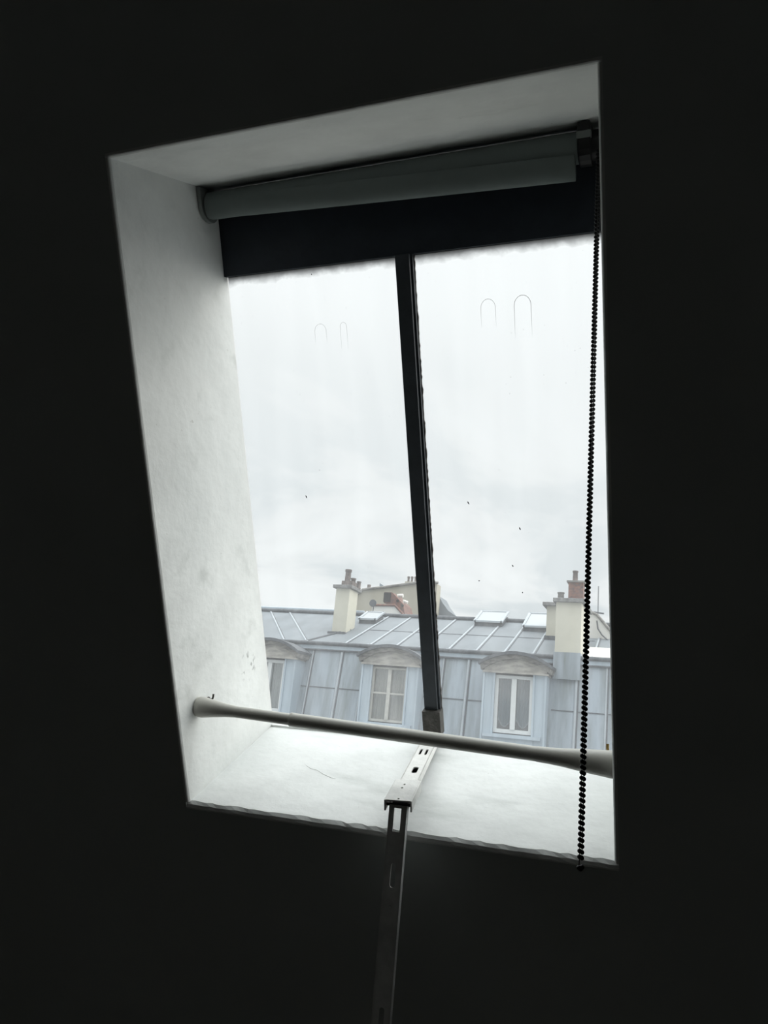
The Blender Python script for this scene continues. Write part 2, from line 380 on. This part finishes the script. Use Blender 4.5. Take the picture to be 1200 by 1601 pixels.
# last turn of cloth hanging free and the hem bar sagging towards the chain side
hs = lambda u: 0.2885 - 0.0250 * u ** 0.9
ho = 0.232
m = MB()
pts = [W(-0.752 + (-0.141 + 0.752) * i / 16, hs(i / 16), ho) for i in range(17)]
vs = []; fs = []
for p in pts:
    for k in range(20):
        t = 2 * math.pi * k / 20; vs.append(p + SV * (0.0185 * math.cos(t)) + NV * (0.0125 * math.sin(t)))
for i in range(16):
    for k in range(20): fs.append((i * 20 + k, i * 20 + (k + 1) % 20, (i + 1) * 20 + (k + 1) % 20, (i + 1) * 20 + k))
fs += [tuple(range(20)), tuple(range(320, 340))]
m.add(vs, fs, True); m.build('hem_bar', M['blind'], rb)
m = MB()
def bracket(x0, x1, r, lo):
    poly = [(0.3225, .222), (0.3225, .285), (0.30, .287)] + [(0.294 - r * math.sin(t), .25 + r * math.cos(t)) for t in [math.pi * k / 10 for k in range(11)]]
    b = MB(); b.prism(poly, x0, x1, lambda s_, o, x: W(x, s_, o)); return b
bracket(-0.7665, -0.7585, 0.0275, 0).build('end_bracket', M['blind_edge'], rb, bevel=0.001)
bracket(-0.1355, -0.118, 0.0275, 0).build('end_bracket', M['black'], rb, 'black chain-drive end bracket', bevel=0.001)
m = MB(); m.tube([W(-0.118, .294, .25), W(-0.100, .294, .25)], 0.021, 24); m.tube([W(-0.100, .294, .25), W(-0.0885, .294, .25)], 0.012, 16)
m.build('chain_wheel', M['black'], rb)
m = MB(); m.box((-0.137, .300, .221), (-0.1165, .310, .236), W); m.build('bracket_clip', M['blind_edge'], rb, bevel=0.001)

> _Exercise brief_
Copy the material exactly. Do not include the pictures.

> _Problem solution_
The Blender Python script for this scene continues. Write part 2, from line 380 on. This part finishes the script. Use Blender 4.5. Take the picture to be 1200 by 1601 pixels.
# last turn of cloth hanging free and the hem bar sagging towards the chain side
hs = lambda u: 0.2885 - 0.0250 * u ** 0.9
ho = 0.232
m = MB()
pts = [W(-0.752 + (-0.141 + 0.752) * i / 16, hs(i / 16), ho) for i in range(17)]
vs = []; fs = []
for p in pts:
    for k in range(20):
        t = 2 * math.pi * k / 20; vs.append(p + SV * (0.0185 * math.cos(t)) + NV * (0.0125 * math.sin(t)))
for i in range(16):
    for k in range(20): fs.append((i * 20 + k, i * 20 + (k + 1) % 20, (i + 1) * 20 + (k + 1) % 20, (i + 1) * 20 + k))
fs += [tuple(range(20)), tuple(range(320, 340))]
m.add(vs, fs, True); m.build('hem_bar', M['blind'], rb)
m = MB()
def bracket(x0, x1, r, lo):
    poly = [(0.3225, .222), (0.3225, .285), (0.30, .287)] + [(0.294 - r * math.sin(t), .25 + r * math.cos(t)) for t in [math.pi * k / 10 for k in range(11)]]
    b = MB(); b.prism(poly, x0, x1, lambda s_, o, x: W(x, s_, o)); return b
bracket(-0.7665, -0.7585, 0.0275, 0).build('end_bracket', M['blind_edge'], rb, bevel=0.001)
bracket(-0.1355, -0.118, 0.0275, 0).build('end_bracket', M['black'], rb, 'black chain-drive end bracket', bevel=0.001)
m = MB(); m.tube([W(-0.118, .294, .25), W(-0.100, .294, .25)], 0.021, 24); m.tube([W(-0.100, .294, .25), W(-0.0885, .294, .25)], 0.012, 16)
m.build('chain_wheel', M['black'], rb)
m = MB(); m.box((-0.137, .300, .221), (-0.1165, .310, .236), W); m.build('bracket_clip', M['blind_edge'], rb, bevel=0.001)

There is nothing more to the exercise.